しかし義時に実朝を亡き者にするメリットがないということになるとかなり話は難しい。作家の永井路子氏が三浦義村黒幕説を唱え、それが一時学界主流になったというのは少し驚いた。しかし三浦義村にしても公暁が実朝を打ち取った後、幕府を乗っ取る用意が出来ていたとはこの本を読んだ限りでは思えないし、それはかなり難しいように思う。私が驚いたのは歴史作家である永井路子氏の説が通説になっていたという事実そのもので、松本清張や多くの歴史作家が唱えた説が完全に黙殺されてきたのに比べてなぜ、と思ったことにある。呉座雄一氏の『陰謀の日本中世史』を読むと大学の中の歴史学者の著作でなくても内容次第で評価されることはあるようなので、その辺のところは永井氏の著作を読んでみないと判断は難しいかなとは思った。
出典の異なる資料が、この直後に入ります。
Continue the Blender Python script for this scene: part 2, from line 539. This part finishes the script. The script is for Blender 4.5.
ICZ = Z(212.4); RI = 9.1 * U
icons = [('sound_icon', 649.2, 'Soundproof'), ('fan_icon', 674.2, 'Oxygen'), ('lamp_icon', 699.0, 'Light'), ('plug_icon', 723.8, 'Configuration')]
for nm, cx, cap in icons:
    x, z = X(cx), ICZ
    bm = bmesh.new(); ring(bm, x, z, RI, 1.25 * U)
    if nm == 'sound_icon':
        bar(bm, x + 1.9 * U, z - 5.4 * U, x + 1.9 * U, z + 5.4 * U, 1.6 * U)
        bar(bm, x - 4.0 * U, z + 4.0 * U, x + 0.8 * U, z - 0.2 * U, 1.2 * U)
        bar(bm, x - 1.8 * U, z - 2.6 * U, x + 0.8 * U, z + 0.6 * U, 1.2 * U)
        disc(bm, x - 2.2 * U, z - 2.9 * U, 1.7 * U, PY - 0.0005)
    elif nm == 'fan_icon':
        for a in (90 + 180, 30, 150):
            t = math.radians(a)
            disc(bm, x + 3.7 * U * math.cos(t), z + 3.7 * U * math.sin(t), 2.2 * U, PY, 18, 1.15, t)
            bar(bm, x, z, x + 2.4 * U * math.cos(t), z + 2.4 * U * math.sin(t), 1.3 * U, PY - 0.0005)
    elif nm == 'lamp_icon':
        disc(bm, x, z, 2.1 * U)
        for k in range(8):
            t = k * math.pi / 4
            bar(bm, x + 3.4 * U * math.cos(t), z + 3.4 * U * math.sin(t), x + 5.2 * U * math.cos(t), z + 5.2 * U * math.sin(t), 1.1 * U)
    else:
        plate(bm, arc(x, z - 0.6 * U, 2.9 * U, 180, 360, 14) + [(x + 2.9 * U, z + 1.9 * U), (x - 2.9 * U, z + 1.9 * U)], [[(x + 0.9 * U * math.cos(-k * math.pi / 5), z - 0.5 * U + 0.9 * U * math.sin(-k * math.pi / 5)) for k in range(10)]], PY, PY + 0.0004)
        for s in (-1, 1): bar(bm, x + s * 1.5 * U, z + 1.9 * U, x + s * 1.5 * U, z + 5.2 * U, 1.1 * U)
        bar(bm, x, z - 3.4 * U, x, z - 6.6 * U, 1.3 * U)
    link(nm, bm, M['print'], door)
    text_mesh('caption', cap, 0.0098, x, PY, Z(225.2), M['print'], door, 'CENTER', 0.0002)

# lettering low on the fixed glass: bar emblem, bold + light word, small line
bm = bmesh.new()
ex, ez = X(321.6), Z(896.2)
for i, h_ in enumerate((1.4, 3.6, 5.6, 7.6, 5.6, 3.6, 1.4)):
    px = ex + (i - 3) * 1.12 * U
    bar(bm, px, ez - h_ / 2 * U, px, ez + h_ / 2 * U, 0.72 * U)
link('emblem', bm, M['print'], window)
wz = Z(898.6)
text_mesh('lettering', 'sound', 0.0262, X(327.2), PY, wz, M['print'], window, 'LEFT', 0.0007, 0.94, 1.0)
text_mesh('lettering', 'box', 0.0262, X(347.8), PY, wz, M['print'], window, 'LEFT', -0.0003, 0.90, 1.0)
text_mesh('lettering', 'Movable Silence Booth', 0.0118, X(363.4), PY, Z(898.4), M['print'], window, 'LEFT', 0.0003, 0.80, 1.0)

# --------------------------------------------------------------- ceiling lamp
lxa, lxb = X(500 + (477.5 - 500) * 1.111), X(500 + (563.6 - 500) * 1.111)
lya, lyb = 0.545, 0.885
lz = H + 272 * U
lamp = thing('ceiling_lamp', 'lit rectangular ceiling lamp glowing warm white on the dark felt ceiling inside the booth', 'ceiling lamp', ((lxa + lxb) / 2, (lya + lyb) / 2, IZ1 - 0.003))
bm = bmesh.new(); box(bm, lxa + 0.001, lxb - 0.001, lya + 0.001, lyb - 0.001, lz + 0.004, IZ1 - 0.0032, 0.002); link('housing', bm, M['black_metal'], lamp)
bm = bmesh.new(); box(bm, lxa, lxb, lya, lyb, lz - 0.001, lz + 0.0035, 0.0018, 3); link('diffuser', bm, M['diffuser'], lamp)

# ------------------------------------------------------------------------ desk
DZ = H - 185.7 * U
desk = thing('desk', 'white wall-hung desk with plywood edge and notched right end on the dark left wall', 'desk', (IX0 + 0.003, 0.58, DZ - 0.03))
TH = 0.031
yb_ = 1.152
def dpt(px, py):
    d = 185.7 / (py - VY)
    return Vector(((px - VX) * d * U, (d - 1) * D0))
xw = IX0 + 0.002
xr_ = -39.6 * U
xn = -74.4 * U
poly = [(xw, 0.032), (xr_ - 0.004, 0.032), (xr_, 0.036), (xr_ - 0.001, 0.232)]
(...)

ということになると、実朝が後継者を親王にするということにおいて最も損害を受けるのは公暁自身ら源氏系統の人たちだけになるから、自らが正統として鎌倉殿になるべきという意識をより強く持っている人間が単独でクーデターを起こすということは十分あり得、また時期が迫っていることから焦って実行した、という本書の解釈は妥当なのではないかなとは思った。
それにしても血統意識の強い中世初期において、源氏の断絶もいとわない実朝の判断はやや特異であるように思えるし、公暁や頼朝の弟たちの子孫が自ら源氏の正統として鎌倉殿の地位を望むということ自体は全然不自然ではないと思う。そういう意味では、幕府や鎌倉殿がいわば公儀の地位を獲得したことによって逆に言えば中世的な血縁原理が働きにくくなっている面がやはりあったと考えるしかないのだろう。
そのあたりのところは、カトリックのメアリ女王の死とともに一度は死の危険にさらされたエリザベスが血統原理のみで即位し宗教政策を一変させる16世紀ヨーロッパとはかなり違う。血統原理は強くても後継が様々なバランスで決まっていく日本中世は違う原理もかなり大きいと考えるべきなのだろうか。
これは私の想像にすぎないが、実朝は後鳥羽上皇の皇子を将軍に据え、自ら後見の地位について鎌倉政権自体を安定させることを望んでいたのは、院と天皇の関係になぞらえたのではないか。それによってより広く自由に政治を行うことを考え、右大臣のようなより高い地位についたのは家門の荘厳や政権の正当化だけでなく、自らの権力の拡大も意図していたのではないか。
その先にはたとえば親王の将軍を自分の養子にして、源氏に臣籍降下させれば「源氏将軍政権」は続くことになる。歴史では親王将軍は皇族のままだったがそれは北条氏の立場ではそういうことが不可能だったからであり、実朝ならそれは可能だっただろう。
そのような意味で実朝が文弱に世を儚んだ趣味人のお飾りだったわけではなく、意志とカリスマを持った実質的な権力者であったという方が、実態としては正しいと思えるし、後鳥羽上皇としてもある種摂関家に匹敵するような存在として実朝を遇していくことに意義を感じていたからこそ、その死後の朝幕関係の急速な悪化があったということに説得力がよりあるように思えた。
もう一つ印象に残ったのは『吾妻鏡』の史料的な価値の位置づけの部分で、得宗専制時代の貞時・高時の時代に編纂されたために得宗家の権力掌握を正当化する形で改変が行われ、それが返って後世の人たちの不審を招き、義時黒幕説に結びついてしまった、という説明は説得力があると思った。ウィキペディアで見ると『吾妻鏡』の成立時期についてはかなり諸説あったのが、現在ではかなり後の時代ということになっていて、そうなると史料価値として同時代の公家の日記などには及ばないということになる。
逆に言えば、史料的に比較的多くが残っている京都側に比べ、実質的な権力は握っていても鎌倉側にいかに史料が残っていないか、ということも言えるのだなと思う。鎌倉は古都という印象が強いが、やはり京都の歴史の厚みにはかなわないともいえるし、応仁の乱などさまざまな戦乱に巻き込まれつつも明治維新まで王城であり続けた京都と、鎌倉時代の後は関東の象徴的中心であるとはいえ一地方都市になり、頼朝由来の名刹でさえ廃寺になっている鎌倉との差、また当時から多くの公家が記録を残していた京都に比べそういう人たちの数がおそらくは圧倒的に少なかった鎌倉との差が現れているのだなと思う。
色々勉強になった。
同じ著者の『承久の乱』もあまり時間がたたないうちに(つまり忘れないうちに)読んでみたいと思う。